A source connected to the Presidential Administration told The Daily Beast that on Thursday President Zelensky’s aide and close friend Andrii Yermak met with Giuliani—and their conversation was discussed at the Presidential Administration on Friday morning. That was not the first time that Giuliani was pushing Yermak to conduct the Trump-desired investigations, as testimony before the impeachment hearings established previously. The Daily Beast asked Yermak to comment on his latest conversation with Trump’s lawyer, but did not receive any response.

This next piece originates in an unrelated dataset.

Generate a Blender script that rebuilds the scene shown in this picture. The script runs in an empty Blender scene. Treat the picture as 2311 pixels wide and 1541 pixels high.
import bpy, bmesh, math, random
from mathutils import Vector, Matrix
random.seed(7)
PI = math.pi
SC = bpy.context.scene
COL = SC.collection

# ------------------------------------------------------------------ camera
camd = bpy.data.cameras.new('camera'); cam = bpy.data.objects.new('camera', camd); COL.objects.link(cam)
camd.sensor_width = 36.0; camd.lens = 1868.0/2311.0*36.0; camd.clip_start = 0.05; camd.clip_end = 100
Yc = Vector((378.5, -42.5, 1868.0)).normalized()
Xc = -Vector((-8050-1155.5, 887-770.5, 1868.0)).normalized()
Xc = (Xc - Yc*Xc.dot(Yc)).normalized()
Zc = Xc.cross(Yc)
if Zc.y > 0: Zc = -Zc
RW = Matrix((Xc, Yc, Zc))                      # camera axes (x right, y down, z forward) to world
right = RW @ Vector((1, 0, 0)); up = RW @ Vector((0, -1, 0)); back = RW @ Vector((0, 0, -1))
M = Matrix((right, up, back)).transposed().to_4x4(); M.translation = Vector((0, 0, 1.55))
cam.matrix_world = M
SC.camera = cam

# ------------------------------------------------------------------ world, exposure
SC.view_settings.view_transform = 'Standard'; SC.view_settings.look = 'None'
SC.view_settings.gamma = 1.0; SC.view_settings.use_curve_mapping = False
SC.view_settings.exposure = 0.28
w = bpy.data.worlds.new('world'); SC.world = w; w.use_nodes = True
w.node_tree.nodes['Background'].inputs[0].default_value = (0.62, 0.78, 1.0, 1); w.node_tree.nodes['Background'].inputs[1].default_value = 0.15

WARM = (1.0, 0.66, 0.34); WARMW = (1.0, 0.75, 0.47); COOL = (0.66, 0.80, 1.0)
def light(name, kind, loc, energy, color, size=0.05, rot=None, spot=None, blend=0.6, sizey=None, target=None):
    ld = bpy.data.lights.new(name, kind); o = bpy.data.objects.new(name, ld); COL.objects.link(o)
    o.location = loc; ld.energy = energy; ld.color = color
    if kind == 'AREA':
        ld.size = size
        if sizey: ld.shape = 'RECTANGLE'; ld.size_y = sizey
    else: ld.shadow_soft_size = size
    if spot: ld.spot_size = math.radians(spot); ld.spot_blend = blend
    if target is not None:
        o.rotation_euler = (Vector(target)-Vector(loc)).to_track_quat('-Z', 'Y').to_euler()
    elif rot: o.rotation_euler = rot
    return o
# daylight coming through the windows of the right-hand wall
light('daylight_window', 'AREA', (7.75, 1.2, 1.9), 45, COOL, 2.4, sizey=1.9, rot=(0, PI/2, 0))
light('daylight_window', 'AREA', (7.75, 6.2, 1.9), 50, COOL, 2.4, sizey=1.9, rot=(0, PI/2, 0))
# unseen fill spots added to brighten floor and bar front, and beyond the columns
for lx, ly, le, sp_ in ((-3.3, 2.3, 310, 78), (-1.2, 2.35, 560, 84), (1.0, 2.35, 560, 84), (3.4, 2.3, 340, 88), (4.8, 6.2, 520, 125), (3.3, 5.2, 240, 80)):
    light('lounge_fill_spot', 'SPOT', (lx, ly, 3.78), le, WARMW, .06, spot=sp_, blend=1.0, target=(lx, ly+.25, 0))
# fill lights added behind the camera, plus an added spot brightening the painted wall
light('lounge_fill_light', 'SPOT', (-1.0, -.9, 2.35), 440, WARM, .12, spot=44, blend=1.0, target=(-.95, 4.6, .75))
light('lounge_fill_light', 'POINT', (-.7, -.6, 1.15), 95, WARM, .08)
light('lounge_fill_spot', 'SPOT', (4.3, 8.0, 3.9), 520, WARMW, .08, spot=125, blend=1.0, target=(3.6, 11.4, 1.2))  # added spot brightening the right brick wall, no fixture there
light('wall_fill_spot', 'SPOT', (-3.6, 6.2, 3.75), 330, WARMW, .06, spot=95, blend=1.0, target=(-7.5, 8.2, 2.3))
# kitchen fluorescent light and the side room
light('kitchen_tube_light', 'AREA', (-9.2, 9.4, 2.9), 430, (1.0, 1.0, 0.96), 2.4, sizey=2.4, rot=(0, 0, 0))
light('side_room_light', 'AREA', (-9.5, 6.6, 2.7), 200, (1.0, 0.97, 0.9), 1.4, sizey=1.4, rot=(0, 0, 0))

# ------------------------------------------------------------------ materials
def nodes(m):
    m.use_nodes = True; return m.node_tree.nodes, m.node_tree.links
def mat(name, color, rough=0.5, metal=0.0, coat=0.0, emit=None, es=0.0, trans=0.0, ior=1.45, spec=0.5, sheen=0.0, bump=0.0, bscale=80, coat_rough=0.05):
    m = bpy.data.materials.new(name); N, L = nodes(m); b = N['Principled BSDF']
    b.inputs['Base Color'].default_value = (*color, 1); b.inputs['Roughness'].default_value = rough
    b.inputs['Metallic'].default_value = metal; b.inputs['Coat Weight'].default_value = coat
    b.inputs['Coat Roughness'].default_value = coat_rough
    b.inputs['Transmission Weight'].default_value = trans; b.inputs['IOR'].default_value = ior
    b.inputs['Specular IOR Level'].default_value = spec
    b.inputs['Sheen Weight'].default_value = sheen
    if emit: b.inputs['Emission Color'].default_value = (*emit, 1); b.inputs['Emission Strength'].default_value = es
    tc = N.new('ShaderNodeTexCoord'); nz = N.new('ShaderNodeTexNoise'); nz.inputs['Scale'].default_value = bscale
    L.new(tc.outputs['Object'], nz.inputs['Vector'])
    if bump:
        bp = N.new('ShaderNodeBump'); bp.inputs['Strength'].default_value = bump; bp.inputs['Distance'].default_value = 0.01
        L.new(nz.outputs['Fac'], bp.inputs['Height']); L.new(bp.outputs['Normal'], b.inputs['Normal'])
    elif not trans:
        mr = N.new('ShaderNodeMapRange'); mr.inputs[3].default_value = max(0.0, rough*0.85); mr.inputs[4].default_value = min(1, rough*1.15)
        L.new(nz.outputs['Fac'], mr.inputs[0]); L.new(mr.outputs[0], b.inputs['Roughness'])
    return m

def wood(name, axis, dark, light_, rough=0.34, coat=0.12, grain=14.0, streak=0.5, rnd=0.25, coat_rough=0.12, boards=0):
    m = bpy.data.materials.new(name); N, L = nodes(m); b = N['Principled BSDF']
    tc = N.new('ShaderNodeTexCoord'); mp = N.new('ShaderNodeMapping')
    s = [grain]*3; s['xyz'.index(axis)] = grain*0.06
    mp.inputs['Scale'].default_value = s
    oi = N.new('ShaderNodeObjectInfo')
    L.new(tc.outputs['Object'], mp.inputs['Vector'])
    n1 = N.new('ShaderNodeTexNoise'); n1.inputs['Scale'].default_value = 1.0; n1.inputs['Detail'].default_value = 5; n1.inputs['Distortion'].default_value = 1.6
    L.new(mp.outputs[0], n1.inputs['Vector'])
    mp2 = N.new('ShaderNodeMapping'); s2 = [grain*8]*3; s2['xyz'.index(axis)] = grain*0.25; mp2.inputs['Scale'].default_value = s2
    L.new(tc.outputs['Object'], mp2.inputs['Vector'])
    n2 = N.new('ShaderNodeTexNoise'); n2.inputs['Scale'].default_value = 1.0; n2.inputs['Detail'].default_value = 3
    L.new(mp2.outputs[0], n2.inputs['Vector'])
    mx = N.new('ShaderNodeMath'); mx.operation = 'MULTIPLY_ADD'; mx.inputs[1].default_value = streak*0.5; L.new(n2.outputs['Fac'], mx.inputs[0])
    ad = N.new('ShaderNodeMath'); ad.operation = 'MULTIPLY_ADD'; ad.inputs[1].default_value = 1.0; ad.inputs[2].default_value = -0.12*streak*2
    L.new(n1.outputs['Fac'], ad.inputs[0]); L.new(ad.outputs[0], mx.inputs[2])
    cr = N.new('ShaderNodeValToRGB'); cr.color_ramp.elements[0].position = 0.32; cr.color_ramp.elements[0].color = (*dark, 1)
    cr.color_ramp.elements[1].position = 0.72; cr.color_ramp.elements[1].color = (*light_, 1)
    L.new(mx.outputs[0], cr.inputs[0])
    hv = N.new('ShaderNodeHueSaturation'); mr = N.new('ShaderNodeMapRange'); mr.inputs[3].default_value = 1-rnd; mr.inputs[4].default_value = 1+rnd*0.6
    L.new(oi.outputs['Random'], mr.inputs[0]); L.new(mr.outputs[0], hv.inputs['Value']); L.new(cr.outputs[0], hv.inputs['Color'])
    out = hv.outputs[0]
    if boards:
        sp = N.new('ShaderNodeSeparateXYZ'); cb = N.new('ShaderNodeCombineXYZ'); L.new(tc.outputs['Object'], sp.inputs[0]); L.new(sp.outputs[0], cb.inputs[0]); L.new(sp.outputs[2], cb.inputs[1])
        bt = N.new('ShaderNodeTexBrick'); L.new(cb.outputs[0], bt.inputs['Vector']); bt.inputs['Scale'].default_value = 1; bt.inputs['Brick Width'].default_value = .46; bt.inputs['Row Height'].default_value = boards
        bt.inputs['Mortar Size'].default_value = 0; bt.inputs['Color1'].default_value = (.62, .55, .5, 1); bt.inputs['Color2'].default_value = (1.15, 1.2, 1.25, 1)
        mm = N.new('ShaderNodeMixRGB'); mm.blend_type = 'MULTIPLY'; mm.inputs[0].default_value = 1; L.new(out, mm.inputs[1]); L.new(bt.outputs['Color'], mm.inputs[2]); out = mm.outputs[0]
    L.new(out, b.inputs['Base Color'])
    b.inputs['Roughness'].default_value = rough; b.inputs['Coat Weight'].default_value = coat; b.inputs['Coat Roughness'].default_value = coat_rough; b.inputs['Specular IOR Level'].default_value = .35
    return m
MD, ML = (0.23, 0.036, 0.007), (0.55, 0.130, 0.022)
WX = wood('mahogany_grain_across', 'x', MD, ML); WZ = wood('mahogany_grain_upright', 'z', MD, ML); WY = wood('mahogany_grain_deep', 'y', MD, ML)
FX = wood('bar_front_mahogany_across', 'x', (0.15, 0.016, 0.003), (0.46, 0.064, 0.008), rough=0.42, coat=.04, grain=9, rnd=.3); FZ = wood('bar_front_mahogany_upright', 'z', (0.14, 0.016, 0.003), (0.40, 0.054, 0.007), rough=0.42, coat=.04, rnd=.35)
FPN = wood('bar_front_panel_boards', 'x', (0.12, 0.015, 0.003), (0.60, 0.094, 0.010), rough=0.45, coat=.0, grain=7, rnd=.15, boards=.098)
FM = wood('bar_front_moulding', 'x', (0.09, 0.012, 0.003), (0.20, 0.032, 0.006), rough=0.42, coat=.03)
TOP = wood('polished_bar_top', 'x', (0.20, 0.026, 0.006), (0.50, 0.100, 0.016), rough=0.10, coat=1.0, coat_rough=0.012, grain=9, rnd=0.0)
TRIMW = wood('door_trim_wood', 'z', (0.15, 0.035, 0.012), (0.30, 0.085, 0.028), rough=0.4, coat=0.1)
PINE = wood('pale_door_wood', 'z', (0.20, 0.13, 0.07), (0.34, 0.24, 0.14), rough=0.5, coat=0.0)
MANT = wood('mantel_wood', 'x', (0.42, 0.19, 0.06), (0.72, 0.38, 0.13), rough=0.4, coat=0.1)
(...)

Serhiy Leshchenko, a former member of the Rada, who Giuliani referred to as one of the U.S. president’s “enemies,” said he was “ready to testify” in the Senate if invited. “It is clear from public communication, that they [Giuliani’s partners in Ukraine] play into the Russian narrative to shift responsibility for interference in the U.S. election from the Kremlin to Ukraine.”

One more character in Giuliani’s TV team made many Ukrainians' jaws drop: former parliamentarian Andrii Artemenko. Ukraine stripped Artemenko of his citizenship in 2017 and officially expelled him from the State Rada for proposing to rent Crimea to Russia. (Moscow seized and annexed the strategic peninsula in 2014 and Ukraine wants it back.)

On Tuesday, an OAN press release showed that Artemenko will appear in the first episode of Giuliani’s series. Artemenko previously has told The Daily Beast that he played “the key role” in helping Trump’s investigations. “Artemenko was actually helping Giuliani a lot to organize all the meetings in Kyiv,” Bereza told The Daily Beast.

Independent observers here say they hope that Zelensky will not bend under pressure from Trump or his lawyer. “Giuliani and his company wanted Zelensky to interfere in the upcoming U.S. presidential elections,” said Ukraine’s leading corruption fighter, Daria Kaleniuk. “It didn’t work out well.”